Fallon discusses Middle Eastern foreign policy

Fallon's lecture discussed the past and future of U.S. political and economic involvement in the Middle East.

In 1977, a United States aircraft carrier entered the state of Israel for the first time, bringing American military personnel to a nation still in its infancy. A woman on the shore greeted the men with open arms and made it her priority to introduce the soldiers to the people of Israel, regardless of religion or nationality, according to four-star Naval Admiral William Fallon.

In the third installment of this summer’s “Leading Voices in Foreign Policy” lecture series, Fallon discussed the past and future of United States foreign policy in the Middle East on Thursday afternoon in Moore Theater. In his more than four decades of experience in the United States Armed Forces, Fallon has spent time in numerous countries, including Vietnam, Iraq and Bosnia. His most vivid experiences in life have always revolved around people, he said.

The Middle East’s enormous wealth of natural resources, including more than half of the oil and natural gas reserves in the world, has made it a central topic of discussion and concern on the United States’ economic, security and political agendas.

High levels of energy consumption in the United States, Western Europe and Japan bolstered the Middle East’s economy in the 20th century.

The recent economic development and industrialization in India and China have also kept demand high, according to Fallon. Focus on oil futures in economic markets has further contributed to high prices, he said.

The United States has had a robust maritime presence in the Middle East since the end of World War II, according to Fallon. All the energy exports are transported by sea, and the potential choke points the points of most controversy in these trade patterns are located at ports, Fallon said.

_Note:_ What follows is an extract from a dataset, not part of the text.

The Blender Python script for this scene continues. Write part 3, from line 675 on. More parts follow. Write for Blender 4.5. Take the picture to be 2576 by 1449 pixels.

He also emphasized the complexity of policy issues in the Middle East, strongly warning against generalizations and oversimplifications, which can obscure regional issues.

Competing religious and ethnic groups make for a complex demographic in the region, Fallon said.

“Many of the radicals who caused pain [in the Middle East] are the same individuals or groups who we supported in Afghanistan in their struggle to resist the Soviets,” he said.

Fallon said that the physical environment of the Middle East contributed to the conflict that has plagued the region for so many years, citing the “absolute absence of sound that envelops the senses like a shroud” to describe the harsh physical environment.

He emphasized that an appreciation of the environment is essential to understanding the people and cultures of the Middle East. Indonesia is the country with the most Muslims in the world, yet has historically experienced much less conflict than the Middle East, he said.

As he discussed these geopolitical issues in the context of the 21st century, Fallon focused on three main issues concerning U.S. policy in the Middle East the Arab Spring, Iran’s efforts to secure nuclear weapons and the ongoing conflict between Israel and Palestine.

Turning toward current United States involvement in the Middle East, Fallon said good domestic policy is crucial to good foreign policy. In order to “promote righteousness abroad,” the United States must focus on debt reduction, primary and secondary education and holding elected officials to high standards, according to Fallon.

“The Middle East needs today more than anything U.S. leadership,” Fallon said.

Through reasoned, thoughtful engagement, the United States can be a “beacon of freedom” for the region and for the world, he said.

Students attending the lecture had varying reactions to Fallon’s perspective on the Middle East. The majority of Dartmouth students at the lecture attended as part of the government class associated with the Leading Voices lecture series, Leading Voices in Foreign Policy, and had the opportunity to talk to Fallon during class before the lecture.

“He didn’t really outline specific policies he would advocate,” Sophie Choi ’14 said. “He spent most of his time discussing theories and ideologies, but didn’t spend much time on the practical problems or possible solutions.”

Other students were skeptical of Fallon’s appreciation and respect for the cultures of the Middle East.

“His perspective was interesting in that it takes a very sort of simplistic view it’s very black and white,” Angie Dylgjeri ’14 said. “There was a slight lack of cultural sensitivity, with instead a point of view that there are things that need to be implemented, and whatever we decide is the best foreign policy option.”

Griffin Adams ’14 found Fallon’s focus on trust and principle in guiding decision-making “surprising for a military man.”

“I thought Admiral Fallon echoed the sentiments of many of the students and professors in calling for a more restrained, maritime over-the-horizon approach to Middle East foreign policy,” Adams said.

Fallon’s lecture, titled “Shifting Sands: U.S. Interests and Policy in the Middle East” was sponsored by the Office of the President. The next lecture in the series will be given by Todd Stern ’73, special envoy for climate change at the State Department, on Aug. 2.